**What to produce**
Could you output each line of the data that follows exactly?

**Information provided**

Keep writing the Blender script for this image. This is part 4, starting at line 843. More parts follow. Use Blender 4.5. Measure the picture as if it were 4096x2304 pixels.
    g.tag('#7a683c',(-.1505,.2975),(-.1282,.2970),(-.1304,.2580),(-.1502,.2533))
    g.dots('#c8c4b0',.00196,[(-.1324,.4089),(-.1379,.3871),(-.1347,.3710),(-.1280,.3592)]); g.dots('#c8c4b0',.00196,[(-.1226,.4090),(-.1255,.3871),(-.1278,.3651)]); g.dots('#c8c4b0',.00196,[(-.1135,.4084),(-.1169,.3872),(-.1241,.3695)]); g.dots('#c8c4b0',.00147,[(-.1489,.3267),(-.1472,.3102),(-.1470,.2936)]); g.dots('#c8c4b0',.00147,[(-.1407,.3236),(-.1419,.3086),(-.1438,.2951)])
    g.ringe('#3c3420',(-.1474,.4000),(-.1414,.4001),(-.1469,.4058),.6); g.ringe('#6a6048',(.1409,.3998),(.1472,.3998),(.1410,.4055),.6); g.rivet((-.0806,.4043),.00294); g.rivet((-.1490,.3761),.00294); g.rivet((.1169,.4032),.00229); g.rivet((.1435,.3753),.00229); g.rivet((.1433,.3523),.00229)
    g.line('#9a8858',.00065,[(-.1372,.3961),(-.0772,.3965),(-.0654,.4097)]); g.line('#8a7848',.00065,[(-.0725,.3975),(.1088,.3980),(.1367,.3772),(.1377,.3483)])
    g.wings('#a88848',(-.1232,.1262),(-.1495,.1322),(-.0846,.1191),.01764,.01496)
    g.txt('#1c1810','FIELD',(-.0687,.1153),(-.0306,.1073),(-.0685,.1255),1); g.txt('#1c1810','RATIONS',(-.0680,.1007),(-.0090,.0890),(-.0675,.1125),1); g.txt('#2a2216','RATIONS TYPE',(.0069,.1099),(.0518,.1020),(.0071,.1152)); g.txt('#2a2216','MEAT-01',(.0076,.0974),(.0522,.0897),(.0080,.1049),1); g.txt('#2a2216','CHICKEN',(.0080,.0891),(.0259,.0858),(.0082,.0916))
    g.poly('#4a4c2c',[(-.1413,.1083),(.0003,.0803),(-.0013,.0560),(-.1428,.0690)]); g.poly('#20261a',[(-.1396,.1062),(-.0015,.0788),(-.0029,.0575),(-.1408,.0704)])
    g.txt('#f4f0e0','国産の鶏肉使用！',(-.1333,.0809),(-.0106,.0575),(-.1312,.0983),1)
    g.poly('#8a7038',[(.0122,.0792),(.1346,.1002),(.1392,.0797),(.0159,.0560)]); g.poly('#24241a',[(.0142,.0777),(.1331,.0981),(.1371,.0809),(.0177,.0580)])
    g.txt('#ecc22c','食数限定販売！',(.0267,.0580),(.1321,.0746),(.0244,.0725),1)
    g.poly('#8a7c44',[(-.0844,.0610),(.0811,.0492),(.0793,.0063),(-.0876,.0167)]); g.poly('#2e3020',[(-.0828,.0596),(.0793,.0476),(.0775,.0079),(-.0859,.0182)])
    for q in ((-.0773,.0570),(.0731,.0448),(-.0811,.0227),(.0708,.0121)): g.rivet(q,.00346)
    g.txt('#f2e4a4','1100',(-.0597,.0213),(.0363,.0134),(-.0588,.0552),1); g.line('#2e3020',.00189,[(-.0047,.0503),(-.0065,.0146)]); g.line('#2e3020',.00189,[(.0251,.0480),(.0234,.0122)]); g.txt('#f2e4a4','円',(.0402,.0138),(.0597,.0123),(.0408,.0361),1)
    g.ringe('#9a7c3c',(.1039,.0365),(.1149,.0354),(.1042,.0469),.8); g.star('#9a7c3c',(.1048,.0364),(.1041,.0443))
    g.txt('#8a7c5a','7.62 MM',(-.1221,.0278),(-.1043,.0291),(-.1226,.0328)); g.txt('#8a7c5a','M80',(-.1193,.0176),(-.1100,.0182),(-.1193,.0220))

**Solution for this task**
Keep writing the Blender script for this image. This is part 4, starting at line 843. More parts follow. Use Blender 4.5. Measure the picture as if it were 4096x2304 pixels.
    g.tag('#7a683c',(-.1505,.2975),(-.1282,.2970),(-.1304,.2580),(-.1502,.2533))
    g.dots('#c8c4b0',.00196,[(-.1324,.4089),(-.1379,.3871),(-.1347,.3710),(-.1280,.3592)]); g.dots('#c8c4b0',.00196,[(-.1226,.4090),(-.1255,.3871),(-.1278,.3651)]); g.dots('#c8c4b0',.00196,[(-.1135,.4084),(-.1169,.3872),(-.1241,.3695)]); g.dots('#c8c4b0',.00147,[(-.1489,.3267),(-.1472,.3102),(-.1470,.2936)]); g.dots('#c8c4b0',.00147,[(-.1407,.3236),(-.1419,.3086),(-.1438,.2951)])
    g.ringe('#3c3420',(-.1474,.4000),(-.1414,.4001),(-.1469,.4058),.6); g.ringe('#6a6048',(.1409,.3998),(.1472,.3998),(.1410,.4055),.6); g.rivet((-.0806,.4043),.00294); g.rivet((-.1490,.3761),.00294); g.rivet((.1169,.4032),.00229); g.rivet((.1435,.3753),.00229); g.rivet((.1433,.3523),.00229)
    g.line('#9a8858',.00065,[(-.1372,.3961),(-.0772,.3965),(-.0654,.4097)]); g.line('#8a7848',.00065,[(-.0725,.3975),(.1088,.3980),(.1367,.3772),(.1377,.3483)])
    g.wings('#a88848',(-.1232,.1262),(-.1495,.1322),(-.0846,.1191),.01764,.01496)
    g.txt('#1c1810','FIELD',(-.0687,.1153),(-.0306,.1073),(-.0685,.1255),1); g.txt('#1c1810','RATIONS',(-.0680,.1007),(-.0090,.0890),(-.0675,.1125),1); g.txt('#2a2216','RATIONS TYPE',(.0069,.1099),(.0518,.1020),(.0071,.1152)); g.txt('#2a2216','MEAT-01',(.0076,.0974),(.0522,.0897),(.0080,.1049),1); g.txt('#2a2216','CHICKEN',(.0080,.0891),(.0259,.0858),(.0082,.0916))
    g.poly('#4a4c2c',[(-.1413,.1083),(.0003,.0803),(-.0013,.0560),(-.1428,.0690)]); g.poly('#20261a',[(-.1396,.1062),(-.0015,.0788),(-.0029,.0575),(-.1408,.0704)])
    g.txt('#f4f0e0','国産の鶏肉使用！',(-.1333,.0809),(-.0106,.0575),(-.1312,.0983),1)
    g.poly('#8a7038',[(.0122,.0792),(.1346,.1002),(.1392,.0797),(.0159,.0560)]); g.poly('#24241a',[(.0142,.0777),(.1331,.0981),(.1371,.0809),(.0177,.0580)])
    g.txt('#ecc22c','食数限定販売！',(.0267,.0580),(.1321,.0746),(.0244,.0725),1)
    g.poly('#8a7c44',[(-.0844,.0610),(.0811,.0492),(.0793,.0063),(-.0876,.0167)]); g.poly('#2e3020',[(-.0828,.0596),(.0793,.0476),(.0775,.0079),(-.0859,.0182)])
    for q in ((-.0773,.0570),(.0731,.0448),(-.0811,.0227),(.0708,.0121)): g.rivet(q,.00346)
    g.txt('#f2e4a4','1100',(-.0597,.0213),(.0363,.0134),(-.0588,.0552),1); g.line('#2e3020',.00189,[(-.0047,.0503),(-.0065,.0146)]); g.line('#2e3020',.00189,[(.0251,.0480),(.0234,.0122)]); g.txt('#f2e4a4','円',(.0402,.0138),(.0597,.0123),(.0408,.0361),1)
    g.ringe('#9a7c3c',(.1039,.0365),(.1149,.0354),(.1042,.0469),.8); g.star('#9a7c3c',(.1048,.0364),(.1041,.0443))
    g.txt('#8a7c5a','7.62 MM',(-.1221,.0278),(-.1043,.0291),(-.1226,.0328)); g.txt('#8a7c5a','M80',(-.1193,.0176),(-.1100,.0182),(-.1193,.0220))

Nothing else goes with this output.